Privacy: A right to defend - The Boston Globe
Father Drinan remains the only Catholic priest elected to Congress. The Pope made him choose between the priesthood and politics. He was a professor at Georgetown Law Center while I was a student, and apparently still is. Go Father Drinan :-)
Privacy: A right to defend - The Boston Globe:
SOMETIMES, AS IN the case of the current domestic surveillance controversy, it's important to take the long view.
It was in 1978 that President Carter persuaded Congress to create a special secret court that would authorize wiretaps or secret surveillance on people suspected of espionage.

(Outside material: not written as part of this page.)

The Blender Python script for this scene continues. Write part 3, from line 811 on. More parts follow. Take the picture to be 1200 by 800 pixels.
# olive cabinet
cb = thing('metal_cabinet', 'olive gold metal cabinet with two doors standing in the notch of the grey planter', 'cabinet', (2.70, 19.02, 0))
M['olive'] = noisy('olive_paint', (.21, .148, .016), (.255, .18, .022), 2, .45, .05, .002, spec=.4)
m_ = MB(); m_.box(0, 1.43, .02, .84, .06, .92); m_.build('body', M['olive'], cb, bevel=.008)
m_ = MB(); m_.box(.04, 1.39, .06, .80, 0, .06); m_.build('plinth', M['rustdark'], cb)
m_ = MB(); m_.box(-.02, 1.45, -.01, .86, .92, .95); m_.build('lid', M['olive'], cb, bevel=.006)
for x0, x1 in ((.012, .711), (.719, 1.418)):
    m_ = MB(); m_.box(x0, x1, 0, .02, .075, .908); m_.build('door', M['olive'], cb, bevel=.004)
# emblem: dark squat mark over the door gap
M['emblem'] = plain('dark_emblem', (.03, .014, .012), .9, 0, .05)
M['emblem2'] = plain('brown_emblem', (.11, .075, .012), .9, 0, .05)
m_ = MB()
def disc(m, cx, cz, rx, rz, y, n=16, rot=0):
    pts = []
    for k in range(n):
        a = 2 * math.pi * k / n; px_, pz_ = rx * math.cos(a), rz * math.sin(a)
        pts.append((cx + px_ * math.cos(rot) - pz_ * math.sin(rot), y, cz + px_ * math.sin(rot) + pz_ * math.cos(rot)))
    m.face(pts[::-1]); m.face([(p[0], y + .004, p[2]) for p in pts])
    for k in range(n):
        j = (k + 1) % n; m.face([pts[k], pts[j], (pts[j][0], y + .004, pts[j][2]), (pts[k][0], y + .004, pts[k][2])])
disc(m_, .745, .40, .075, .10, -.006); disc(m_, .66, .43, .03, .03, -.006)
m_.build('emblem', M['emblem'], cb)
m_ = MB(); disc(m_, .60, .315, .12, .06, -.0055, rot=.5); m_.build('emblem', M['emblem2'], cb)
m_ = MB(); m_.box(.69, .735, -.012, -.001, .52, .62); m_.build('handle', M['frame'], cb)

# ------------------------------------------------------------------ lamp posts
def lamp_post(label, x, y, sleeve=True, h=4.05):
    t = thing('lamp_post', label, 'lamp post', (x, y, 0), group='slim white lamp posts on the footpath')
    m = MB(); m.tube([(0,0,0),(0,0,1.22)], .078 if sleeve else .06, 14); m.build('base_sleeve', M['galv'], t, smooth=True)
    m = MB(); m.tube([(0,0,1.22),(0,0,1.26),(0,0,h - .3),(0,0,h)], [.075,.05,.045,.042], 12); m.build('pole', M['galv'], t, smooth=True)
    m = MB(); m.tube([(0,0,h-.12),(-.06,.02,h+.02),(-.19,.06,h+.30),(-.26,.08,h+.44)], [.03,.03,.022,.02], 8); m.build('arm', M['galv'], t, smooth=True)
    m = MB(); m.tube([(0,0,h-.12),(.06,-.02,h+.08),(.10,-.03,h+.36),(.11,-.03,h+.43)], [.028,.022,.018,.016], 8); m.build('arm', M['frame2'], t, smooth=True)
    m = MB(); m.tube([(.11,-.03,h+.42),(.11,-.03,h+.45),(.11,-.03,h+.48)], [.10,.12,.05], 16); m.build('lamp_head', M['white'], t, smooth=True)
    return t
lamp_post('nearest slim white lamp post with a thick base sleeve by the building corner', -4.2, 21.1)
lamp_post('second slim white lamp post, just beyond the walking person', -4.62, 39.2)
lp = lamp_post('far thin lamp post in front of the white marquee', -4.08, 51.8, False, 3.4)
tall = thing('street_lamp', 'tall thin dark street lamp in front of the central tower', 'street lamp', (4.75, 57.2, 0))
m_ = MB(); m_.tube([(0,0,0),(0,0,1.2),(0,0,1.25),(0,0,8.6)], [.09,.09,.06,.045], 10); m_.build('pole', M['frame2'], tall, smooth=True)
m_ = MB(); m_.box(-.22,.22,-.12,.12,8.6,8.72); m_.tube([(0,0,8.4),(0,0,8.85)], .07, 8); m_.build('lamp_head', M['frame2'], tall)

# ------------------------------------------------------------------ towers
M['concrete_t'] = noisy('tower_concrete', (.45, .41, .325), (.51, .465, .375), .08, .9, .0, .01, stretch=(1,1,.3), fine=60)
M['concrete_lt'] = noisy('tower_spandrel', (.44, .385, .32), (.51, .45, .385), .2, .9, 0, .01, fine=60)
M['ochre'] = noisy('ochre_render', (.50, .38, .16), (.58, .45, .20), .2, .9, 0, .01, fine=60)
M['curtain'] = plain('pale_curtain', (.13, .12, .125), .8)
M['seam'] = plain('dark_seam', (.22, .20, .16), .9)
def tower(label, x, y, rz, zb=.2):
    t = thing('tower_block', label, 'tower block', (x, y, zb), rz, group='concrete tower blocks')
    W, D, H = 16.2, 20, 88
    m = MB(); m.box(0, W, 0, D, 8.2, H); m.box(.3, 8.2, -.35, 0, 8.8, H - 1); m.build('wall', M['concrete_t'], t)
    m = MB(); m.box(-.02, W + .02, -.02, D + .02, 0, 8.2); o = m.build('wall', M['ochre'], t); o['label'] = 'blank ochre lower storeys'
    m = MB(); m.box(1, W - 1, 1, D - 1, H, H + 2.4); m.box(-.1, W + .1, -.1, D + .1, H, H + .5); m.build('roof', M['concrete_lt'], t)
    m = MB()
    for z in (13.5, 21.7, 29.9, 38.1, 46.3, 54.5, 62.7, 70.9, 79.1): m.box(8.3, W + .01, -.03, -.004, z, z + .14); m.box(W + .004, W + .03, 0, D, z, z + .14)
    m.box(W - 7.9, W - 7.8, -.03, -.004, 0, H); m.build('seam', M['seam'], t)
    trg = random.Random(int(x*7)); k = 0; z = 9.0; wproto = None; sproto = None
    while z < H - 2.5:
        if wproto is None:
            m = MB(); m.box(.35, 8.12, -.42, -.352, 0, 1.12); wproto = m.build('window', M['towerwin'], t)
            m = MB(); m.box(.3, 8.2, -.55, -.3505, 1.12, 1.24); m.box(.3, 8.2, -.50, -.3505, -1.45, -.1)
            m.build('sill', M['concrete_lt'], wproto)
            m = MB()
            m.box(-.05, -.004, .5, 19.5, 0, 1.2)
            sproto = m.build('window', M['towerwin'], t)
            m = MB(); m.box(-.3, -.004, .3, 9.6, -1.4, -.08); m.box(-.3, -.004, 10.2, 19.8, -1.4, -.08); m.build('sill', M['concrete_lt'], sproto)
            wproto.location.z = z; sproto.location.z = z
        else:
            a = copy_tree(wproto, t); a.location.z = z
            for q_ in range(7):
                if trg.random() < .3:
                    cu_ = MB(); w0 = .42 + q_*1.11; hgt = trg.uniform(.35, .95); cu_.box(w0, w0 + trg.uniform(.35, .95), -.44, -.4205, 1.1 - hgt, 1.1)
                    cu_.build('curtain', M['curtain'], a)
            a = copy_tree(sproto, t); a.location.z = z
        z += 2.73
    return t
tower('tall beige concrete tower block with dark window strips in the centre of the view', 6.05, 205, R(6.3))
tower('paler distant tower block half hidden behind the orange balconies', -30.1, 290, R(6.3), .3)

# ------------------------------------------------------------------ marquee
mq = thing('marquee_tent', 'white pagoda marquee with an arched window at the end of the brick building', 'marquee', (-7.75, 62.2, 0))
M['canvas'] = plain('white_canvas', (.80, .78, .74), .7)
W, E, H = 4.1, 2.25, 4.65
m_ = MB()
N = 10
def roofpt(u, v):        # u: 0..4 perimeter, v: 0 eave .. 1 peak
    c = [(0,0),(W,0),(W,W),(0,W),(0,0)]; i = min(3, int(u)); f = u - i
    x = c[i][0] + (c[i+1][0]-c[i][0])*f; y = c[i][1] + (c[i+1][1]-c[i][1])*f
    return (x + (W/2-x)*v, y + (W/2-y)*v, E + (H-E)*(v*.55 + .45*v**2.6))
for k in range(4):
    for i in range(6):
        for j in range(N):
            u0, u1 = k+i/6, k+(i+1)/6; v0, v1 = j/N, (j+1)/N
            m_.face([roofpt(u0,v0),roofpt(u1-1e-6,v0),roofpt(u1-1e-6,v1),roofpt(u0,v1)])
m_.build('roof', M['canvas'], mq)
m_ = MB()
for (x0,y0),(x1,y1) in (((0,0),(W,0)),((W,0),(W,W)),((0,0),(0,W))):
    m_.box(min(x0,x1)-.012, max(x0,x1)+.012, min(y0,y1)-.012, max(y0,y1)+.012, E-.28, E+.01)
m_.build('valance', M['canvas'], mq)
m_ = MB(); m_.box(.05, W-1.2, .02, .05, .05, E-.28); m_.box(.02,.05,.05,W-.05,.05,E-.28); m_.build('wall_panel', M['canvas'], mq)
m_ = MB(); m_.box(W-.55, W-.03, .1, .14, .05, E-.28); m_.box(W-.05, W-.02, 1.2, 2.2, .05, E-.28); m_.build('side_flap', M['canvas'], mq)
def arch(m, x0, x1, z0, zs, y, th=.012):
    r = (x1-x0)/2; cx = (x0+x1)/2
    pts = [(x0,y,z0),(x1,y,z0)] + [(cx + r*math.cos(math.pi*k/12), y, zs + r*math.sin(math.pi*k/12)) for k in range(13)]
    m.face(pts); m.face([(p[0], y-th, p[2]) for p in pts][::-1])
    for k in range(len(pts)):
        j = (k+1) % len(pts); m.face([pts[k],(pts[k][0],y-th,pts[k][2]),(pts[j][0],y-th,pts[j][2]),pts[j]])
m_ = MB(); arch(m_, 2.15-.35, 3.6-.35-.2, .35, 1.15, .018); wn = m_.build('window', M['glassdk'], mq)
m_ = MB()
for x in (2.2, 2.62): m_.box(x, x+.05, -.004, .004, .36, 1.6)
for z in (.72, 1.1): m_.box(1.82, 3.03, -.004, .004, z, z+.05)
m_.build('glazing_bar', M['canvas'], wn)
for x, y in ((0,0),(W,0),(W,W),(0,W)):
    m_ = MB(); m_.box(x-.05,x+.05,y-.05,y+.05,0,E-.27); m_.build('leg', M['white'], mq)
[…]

I was one of the few members of Congress to vote against the measure.
Although little is known about the court that monitors the resulting Foreign Intelligence Surveillance Act, analysts generally assume that it has achieved its objectives while complying with the Fourth Amendment's requirement that a warrant be issued by a judge before every search and seizure.
After the 9/11 attacks on America in 2001, however, President Bush decided to finesse FISA and collect information from countless people suspected by the spy agencies of being involved in terrorist activities. Three years after this clandestine program was started, the press revealed its existence. Late last week, a federal judge in Detroit, Anna Diggs Taylor, said that the president's move to bypass FISA was unconstitutional. Still, the president remains adamant that the plan is essential and that it is justified by his broad inherent powers as commander in chief.